Pronta in questo caso la reazione di Berna, che segnala che la Svizzera si è adeguata da tempo alle norme internazionali sul riciclaggio di denaro, la trasparenza e anche sulla fiscalità, contrariamente a quanto avviene negli Stati Uniti o, perlomeno, in alcuni Stati federali.

Ma per tornare alla vicenda del Credit Suisse, il presidente uscente Urs Rohner, in occasione dell’assemblea degli azionisti, si è scusato per quanto avvenuto, pur non assumendosene la responsabilità. Anche in questa occasione alcune teste dirigenti sono cadute, ma l’errore di fondo di lasciare troppa libertà al comparto «Investimenti» non è stato (ancora) risanato. Se ne rende conto il nuovo presidente Antonio Mota de Sousa Horta-Osorio come sia lungo e difficile ricostruire quanto si può perdere in una notte. Il quale, rivolgendosi per la prima volta all’assemblea, ha detto di aver vissuto parecchie crisi bancarie, ma mai come quella che si è trovata fra le mani in solo otto settimane.

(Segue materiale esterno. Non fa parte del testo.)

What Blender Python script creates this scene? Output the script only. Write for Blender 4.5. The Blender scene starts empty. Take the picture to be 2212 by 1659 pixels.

Il 56enne portoghese gode di una vasta esperienza bancaria e ha già messo il dito nelle piaghe da risanare. Intanto ha visto che la gestione dei rischi da parte del Management competente avviene caso per caso. Si dà però che «i casi» siano numerosi e i due citati sono solo gli ultimi di una serie. Da qui deve passare l’opera di risanamento, rendendo ogni collaboratore responsabile e riportando alla banca intera la responsabilità dei rischi. Si dovrà rimettere in causa il modello di banca, che può passare dalla «One Bank Strategy» a varie altre possibilità, compresa la scorporazione dell’unità svizzera dal resto delle attività mondiali. Non ha risparmiato critiche al Consiglio d’amministrazione, che è mancato al suo dovere di sorveglianza, in particolare proprio nel settore dei rischi. Da rivedere anche la struttura delle rimunerazioni, non abbastanza collegate al successo della banca. Ha inoltre citato i grandi azionisti, spesso favoriti dal CdA, sul sostegno dei quali si poteva in seguito sempre contare. Riuscirà il nuovo responsabile a risolvere i molti problemi connessi? Nel mondo finanziario internazionale c’è chi dice che proprio in queste situazioni Horta-Osorio mostra le sue migliori qualità.